Anytime I start a new APEX application, I actually don't touch Oracle Application Express.  I usually start in SQL Developer Data Modeler and start designing the foundation of my application in a logical and efficient data model.  Once I have that perfected, it's usually quite straightforward to build the Web interface in APEX on top of this.

Just today, I received another shining example of this philosophy of "Oracle skills".  One of my favorite customers at a large enterprise in Europe, where they have hundreds of APEX applications deployed across the enterprise, sent me the following:

....we talked a couple of months ago about the weird visibility of APEX performance in companies. Just to give you another example, we also fight against the perception that APEX is slow, because people know that applications were built with APEX, and if the response time is bad, then APEX is slow.  It's that simple.  We had a complaint about a couple of APEX pages.  One page took around 15 seconds to render with a complicated chart, the other page took around 3 minutes to show up.  
The result of the analysis was - guess - bad DB design paired with bad SQL.  They had a history table with 1.5 billion records, bad partitioning and they populated all LOV filters from this table, distinct, order by.  At the end, the fact table was just 7 million records to filter from the LOV filter elements.  We just built up a new table with all distinct values of the dimensions (the data is loaded only once every night) as base table to serve all filter elements.  We dropped the unnecessary indexes and built a reasonable one and.....voila we were down to 2 seconds for the chart and 3 seconds for the page that took 180 seconds before.  
It's very hard to explain that APEX is neither fast nor slow, because it is not doing anything relevant for itself but just query the database with the good or bad SQL that the developers provide against a good or poorly designed Oracle database, which is more or less busy with 50 other projects and data loads.

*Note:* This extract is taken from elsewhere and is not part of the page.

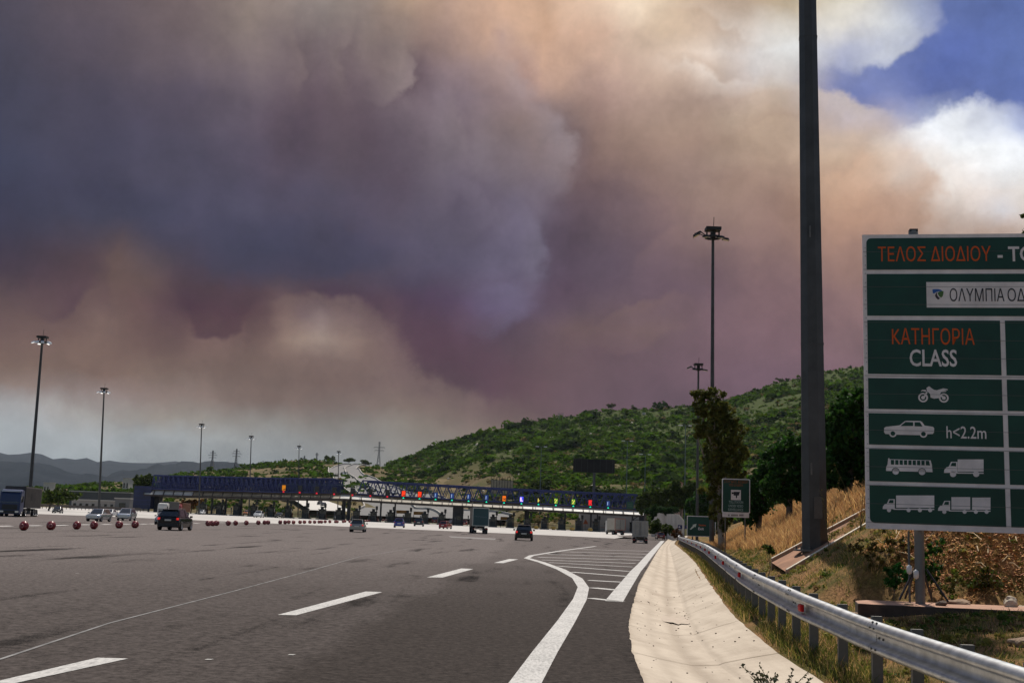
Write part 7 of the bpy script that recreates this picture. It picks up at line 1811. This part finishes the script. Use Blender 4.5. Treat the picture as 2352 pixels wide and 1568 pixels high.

If you look at the remedy to improve the performance of their application, it was little to zero APEX and almost all Oracle knowledge and skill.  By the way, creating a select list against 1.5 billion rows is going to take an equally long amount of time using .NET, PHP, Java, Jython, Perl, or whatever.

What's the intended takeaway from this blog post?  Understand the architecture of APEX and how it interacts with the database, but also invest in understanding the Oracle database, SQL and database design.